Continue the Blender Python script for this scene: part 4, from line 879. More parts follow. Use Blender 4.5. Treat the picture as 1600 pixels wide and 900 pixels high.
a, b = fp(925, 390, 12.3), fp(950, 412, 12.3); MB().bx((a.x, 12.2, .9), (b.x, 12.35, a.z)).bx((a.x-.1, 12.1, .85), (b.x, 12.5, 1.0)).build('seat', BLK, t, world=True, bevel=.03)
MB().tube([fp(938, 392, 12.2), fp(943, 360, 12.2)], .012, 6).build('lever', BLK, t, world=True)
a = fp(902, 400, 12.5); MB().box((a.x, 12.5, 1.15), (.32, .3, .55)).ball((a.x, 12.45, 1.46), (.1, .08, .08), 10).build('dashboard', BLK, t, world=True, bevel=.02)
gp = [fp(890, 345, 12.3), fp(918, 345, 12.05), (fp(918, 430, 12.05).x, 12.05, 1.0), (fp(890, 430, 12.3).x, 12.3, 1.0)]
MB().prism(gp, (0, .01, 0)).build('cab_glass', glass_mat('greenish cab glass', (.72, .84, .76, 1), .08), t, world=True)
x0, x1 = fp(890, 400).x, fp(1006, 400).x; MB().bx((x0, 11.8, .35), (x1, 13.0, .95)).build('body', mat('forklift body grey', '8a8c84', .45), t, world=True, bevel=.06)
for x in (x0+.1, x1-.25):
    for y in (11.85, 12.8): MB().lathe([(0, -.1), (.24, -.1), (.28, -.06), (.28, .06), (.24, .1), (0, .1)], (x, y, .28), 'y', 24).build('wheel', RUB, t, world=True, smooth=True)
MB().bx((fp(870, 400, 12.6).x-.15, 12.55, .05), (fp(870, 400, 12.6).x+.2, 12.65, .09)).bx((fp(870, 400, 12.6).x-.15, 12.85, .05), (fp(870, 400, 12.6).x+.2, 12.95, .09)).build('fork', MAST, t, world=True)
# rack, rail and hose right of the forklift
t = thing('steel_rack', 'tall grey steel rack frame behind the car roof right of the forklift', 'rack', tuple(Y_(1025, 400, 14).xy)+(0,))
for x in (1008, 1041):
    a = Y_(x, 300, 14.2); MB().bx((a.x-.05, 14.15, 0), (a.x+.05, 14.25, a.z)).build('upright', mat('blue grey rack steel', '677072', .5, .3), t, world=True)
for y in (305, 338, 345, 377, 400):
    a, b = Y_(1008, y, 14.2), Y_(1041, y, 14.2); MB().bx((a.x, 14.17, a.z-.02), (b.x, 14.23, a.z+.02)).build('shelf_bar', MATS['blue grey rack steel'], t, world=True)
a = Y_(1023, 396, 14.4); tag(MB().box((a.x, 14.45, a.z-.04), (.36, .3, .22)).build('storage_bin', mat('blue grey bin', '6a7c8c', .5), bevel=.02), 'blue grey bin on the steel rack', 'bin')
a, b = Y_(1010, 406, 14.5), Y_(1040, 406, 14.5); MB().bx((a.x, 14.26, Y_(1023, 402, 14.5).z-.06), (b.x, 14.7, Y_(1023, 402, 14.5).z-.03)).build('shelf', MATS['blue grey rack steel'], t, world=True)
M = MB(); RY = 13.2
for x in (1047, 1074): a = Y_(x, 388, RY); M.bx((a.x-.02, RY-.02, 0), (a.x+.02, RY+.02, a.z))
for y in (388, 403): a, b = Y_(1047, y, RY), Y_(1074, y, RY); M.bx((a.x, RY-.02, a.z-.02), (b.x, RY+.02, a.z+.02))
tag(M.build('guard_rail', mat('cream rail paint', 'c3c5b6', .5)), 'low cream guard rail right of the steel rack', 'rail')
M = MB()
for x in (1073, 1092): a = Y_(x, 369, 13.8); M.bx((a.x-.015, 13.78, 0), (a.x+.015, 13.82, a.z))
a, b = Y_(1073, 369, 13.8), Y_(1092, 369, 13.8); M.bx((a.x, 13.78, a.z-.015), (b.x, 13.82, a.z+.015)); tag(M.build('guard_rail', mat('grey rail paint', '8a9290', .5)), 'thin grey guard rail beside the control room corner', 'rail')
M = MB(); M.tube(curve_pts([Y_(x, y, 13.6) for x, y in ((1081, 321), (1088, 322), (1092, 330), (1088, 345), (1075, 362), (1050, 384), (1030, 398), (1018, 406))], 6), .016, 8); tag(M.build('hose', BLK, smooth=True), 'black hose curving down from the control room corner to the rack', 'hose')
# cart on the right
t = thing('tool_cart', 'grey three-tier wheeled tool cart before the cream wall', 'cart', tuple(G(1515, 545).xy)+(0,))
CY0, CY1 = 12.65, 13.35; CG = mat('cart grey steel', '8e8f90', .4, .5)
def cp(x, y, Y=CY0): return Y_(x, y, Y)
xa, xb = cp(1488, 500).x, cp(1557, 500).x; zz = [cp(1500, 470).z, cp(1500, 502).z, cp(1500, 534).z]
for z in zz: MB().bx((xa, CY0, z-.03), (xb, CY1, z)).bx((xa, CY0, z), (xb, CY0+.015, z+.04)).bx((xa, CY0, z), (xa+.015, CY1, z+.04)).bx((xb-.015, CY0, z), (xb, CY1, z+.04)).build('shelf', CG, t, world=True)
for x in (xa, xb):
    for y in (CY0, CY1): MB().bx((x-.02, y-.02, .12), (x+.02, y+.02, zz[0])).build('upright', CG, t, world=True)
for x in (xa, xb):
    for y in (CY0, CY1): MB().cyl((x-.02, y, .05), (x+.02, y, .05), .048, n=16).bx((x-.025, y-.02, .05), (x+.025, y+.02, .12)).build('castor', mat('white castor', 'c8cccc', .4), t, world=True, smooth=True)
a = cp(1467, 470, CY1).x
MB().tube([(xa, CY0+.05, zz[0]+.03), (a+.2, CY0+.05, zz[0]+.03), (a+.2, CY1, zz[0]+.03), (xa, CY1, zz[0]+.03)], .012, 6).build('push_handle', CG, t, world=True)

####

**Short task:** Retype the whole listing above exactly.

**Complete output:**
Continue the Blender Python script for this scene: part 4, from line 879. More parts follow. Use Blender 4.5. Treat the picture as 1600 pixels wide and 900 pixels high.
a, b = fp(925, 390, 12.3), fp(950, 412, 12.3); MB().bx((a.x, 12.2, .9), (b.x, 12.35, a.z)).bx((a.x-.1, 12.1, .85), (b.x, 12.5, 1.0)).build('seat', BLK, t, world=True, bevel=.03)
MB().tube([fp(938, 392, 12.2), fp(943, 360, 12.2)], .012, 6).build('lever', BLK, t, world=True)
a = fp(902, 400, 12.5); MB().box((a.x, 12.5, 1.15), (.32, .3, .55)).ball((a.x, 12.45, 1.46), (.1, .08, .08), 10).build('dashboard', BLK, t, world=True, bevel=.02)
gp = [fp(890, 345, 12.3), fp(918, 345, 12.05), (fp(918, 430, 12.05).x, 12.05, 1.0), (fp(890, 430, 12.3).x, 12.3, 1.0)]
MB().prism(gp, (0, .01, 0)).build('cab_glass', glass_mat('greenish cab glass', (.72, .84, .76, 1), .08), t, world=True)
x0, x1 = fp(890, 400).x, fp(1006, 400).x; MB().bx((x0, 11.8, .35), (x1, 13.0, .95)).build('body', mat('forklift body grey', '8a8c84', .45), t, world=True, bevel=.06)
for x in (x0+.1, x1-.25):
    for y in (11.85, 12.8): MB().lathe([(0, -.1), (.24, -.1), (.28, -.06), (.28, .06), (.24, .1), (0, .1)], (x, y, .28), 'y', 24).build('wheel', RUB, t, world=True, smooth=True)
MB().bx((fp(870, 400, 12.6).x-.15, 12.55, .05), (fp(870, 400, 12.6).x+.2, 12.65, .09)).bx((fp(870, 400, 12.6).x-.15, 12.85, .05), (fp(870, 400, 12.6).x+.2, 12.95, .09)).build('fork', MAST, t, world=True)
# rack, rail and hose right of the forklift
t = thing('steel_rack', 'tall grey steel rack frame behind the car roof right of the forklift', 'rack', tuple(Y_(1025, 400, 14).xy)+(0,))
for x in (1008, 1041):
    a = Y_(x, 300, 14.2); MB().bx((a.x-.05, 14.15, 0), (a.x+.05, 14.25, a.z)).build('upright', mat('blue grey rack steel', '677072', .5, .3), t, world=True)
for y in (305, 338, 345, 377, 400):
    a, b = Y_(1008, y, 14.2), Y_(1041, y, 14.2); MB().bx((a.x, 14.17, a.z-.02), (b.x, 14.23, a.z+.02)).build('shelf_bar', MATS['blue grey rack steel'], t, world=True)
a = Y_(1023, 396, 14.4); tag(MB().box((a.x, 14.45, a.z-.04), (.36, .3, .22)).build('storage_bin', mat('blue grey bin', '6a7c8c', .5), bevel=.02), 'blue grey bin on the steel rack', 'bin')
a, b = Y_(1010, 406, 14.5), Y_(1040, 406, 14.5); MB().bx((a.x, 14.26, Y_(1023, 402, 14.5).z-.06), (b.x, 14.7, Y_(1023, 402, 14.5).z-.03)).build('shelf', MATS['blue grey rack steel'], t, world=True)
M = MB(); RY = 13.2
for x in (1047, 1074): a = Y_(x, 388, RY); M.bx((a.x-.02, RY-.02, 0), (a.x+.02, RY+.02, a.z))
for y in (388, 403): a, b = Y_(1047, y, RY), Y_(1074, y, RY); M.bx((a.x, RY-.02, a.z-.02), (b.x, RY+.02, a.z+.02))
tag(M.build('guard_rail', mat('cream rail paint', 'c3c5b6', .5)), 'low cream guard rail right of the steel rack', 'rail')
M = MB()
for x in (1073, 1092): a = Y_(x, 369, 13.8); M.bx((a.x-.015, 13.78, 0), (a.x+.015, 13.82, a.z))
a, b = Y_(1073, 369, 13.8), Y_(1092, 369, 13.8); M.bx((a.x, 13.78, a.z-.015), (b.x, 13.82, a.z+.015)); tag(M.build('guard_rail', mat('grey rail paint', '8a9290', .5)), 'thin grey guard rail beside the control room corner', 'rail')
M = MB(); M.tube(curve_pts([Y_(x, y, 13.6) for x, y in ((1081, 321), (1088, 322), (1092, 330), (1088, 345), (1075, 362), (1050, 384), (1030, 398), (1018, 406))], 6), .016, 8); tag(M.build('hose', BLK, smooth=True), 'black hose curving down from the control room corner to the rack', 'hose')
# cart on the right
t = thing('tool_cart', 'grey three-tier wheeled tool cart before the cream wall', 'cart', tuple(G(1515, 545).xy)+(0,))
CY0, CY1 = 12.65, 13.35; CG = mat('cart grey steel', '8e8f90', .4, .5)
def cp(x, y, Y=CY0): return Y_(x, y, Y)
xa, xb = cp(1488, 500).x, cp(1557, 500).x; zz = [cp(1500, 470).z, cp(1500, 502).z, cp(1500, 534).z]
for z in zz: MB().bx((xa, CY0, z-.03), (xb, CY1, z)).bx((xa, CY0, z), (xb, CY0+.015, z+.04)).bx((xa, CY0, z), (xa+.015, CY1, z+.04)).bx((xb-.015, CY0, z), (xb, CY1, z+.04)).build('shelf', CG, t, world=True)
for x in (xa, xb):
    for y in (CY0, CY1): MB().bx((x-.02, y-.02, .12), (x+.02, y+.02, zz[0])).build('upright', CG, t, world=True)
for x in (xa, xb):
    for y in (CY0, CY1): MB().cyl((x-.02, y, .05), (x+.02, y, .05), .048, n=16).bx((x-.025, y-.02, .05), (x+.025, y+.02, .12)).build('castor', mat('white castor', 'c8cccc', .4), t, world=True, smooth=True)
a = cp(1467, 470, CY1).x
MB().tube([(xa, CY0+.05, zz[0]+.03), (a+.2, CY0+.05, zz[0]+.03), (a+.2, CY1, zz[0]+.03), (xa, CY1, zz[0]+.03)], .012, 6).build('push_handle', CG, t, world=True)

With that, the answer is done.